Star Trek: Discovery will be set 10 years before the Enterprise’s five-year mission dramatized in the original Star Trek . And while we know the plot will be serialized — showrunner Bryan Fuller called Season 1 a “novel” with the 13 episodes each comprising “a chapter” — it’s not yet clear what will be at stake. Asked at the Television Critics Association summer press tour whether it would involve the war with the Romulans, Fuller replied, “close, but no cigar.” It’s widely rumored that Klingons will have a lot to do with the plot, with opinions varying on whether they’ll be combatants or if we could be seeing the very first overtures of peace between the United Federation of Planets and the Klingon Empire (though the cold war wouldn’t end until the signing of the Khitomer Accords in 2293, nearly 40 years after Discovery is set). Some have even speculated that the USS Discovery NCC-1031, with its hard diagonals reminiscent of a Klingon Bird-of-Prey, could be a joint mission ship with Klingon officers.
While it’s likely Klingons will have a major role in Star Trek: Discovery, the timeline Bryan Fuller gave for the show’s setting could suggest a much more obscure and alien conflict: the negotiations with the Sheliak Corporate.
Fuller has given us two hints about the plot of Star Trek: Discovery . First: “There’s an incident, an event, in the history of Starfleet that has been talked about, but never fully explored.” Fuller also gave us a window of time, saying, “it’s set 10 years before Kirk.” This has been widely interpreted to mean 10 years before the events of Star Trek: The Original Series.

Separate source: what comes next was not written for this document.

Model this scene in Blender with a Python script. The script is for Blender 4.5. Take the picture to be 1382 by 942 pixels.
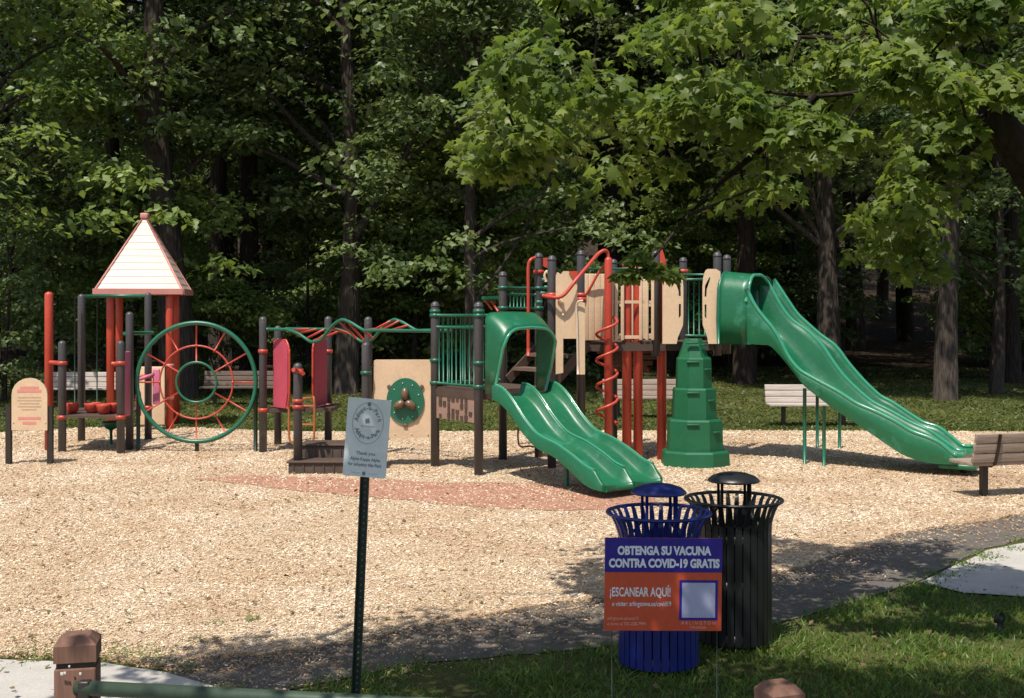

So what incident or event happened in 2255? The most popular guess is that Star Trek: Discovery will be set in the aftermath of the Battle of Axanar, though it’s unclear who the combatants were or even what year it took place (though a tabletop RPG of questionable canonicity has it as a battle against the Klingons in 2251). It’s certainly plausible. But there’s another, more minor, event in Star Trek history that fits the criteria perfectly.
In 2255, ten years before Star Trek: The Original Series , the United Federation of Planets signed the Treaty of Armens with the Sheliak Corporate after a brief skirmish. The highly legalistic alien race so loved legal jargon that the treaty took 372 Federation legal experts and 500,000 words to secure peace (thanks Memory Alpha!).
Not mentioned in Star Trek: The Original Series, the Sheliak Corporate comes from an episode of Star Trek: The Next Generation (“The Ensigns of Command”), when Picard made contact with the reclusive alien race and was forced to revisit the treaty in order to protect Federation colonists from extermination by the Sheliak.
So the timeframe is right, but is there any other evidence that Star Trek: Discovery could be about the conflict and subsequent treaty with the Sheliak Corporate? There is, in fact. It fits quite neatly with what Fuller describes as the main themes of the new Trek show. Describing the journey taken by the lead character, a female Lieutenant Commander who has yet to be cast, Fuller said, “in order to understand something that is so completely alien from her, she must first understand herself. That’s part of our journey on this planet, to get along, and that’s part of our journey in this first season.”
Now that could certainly fit the Klingons, whose warrior culture has been a source of exasperation and miscommunication for Federation officers in every Star Trek series. But is it really “so completely alien”? Maybe not, but the Sheliak Corporate certainly fits the description.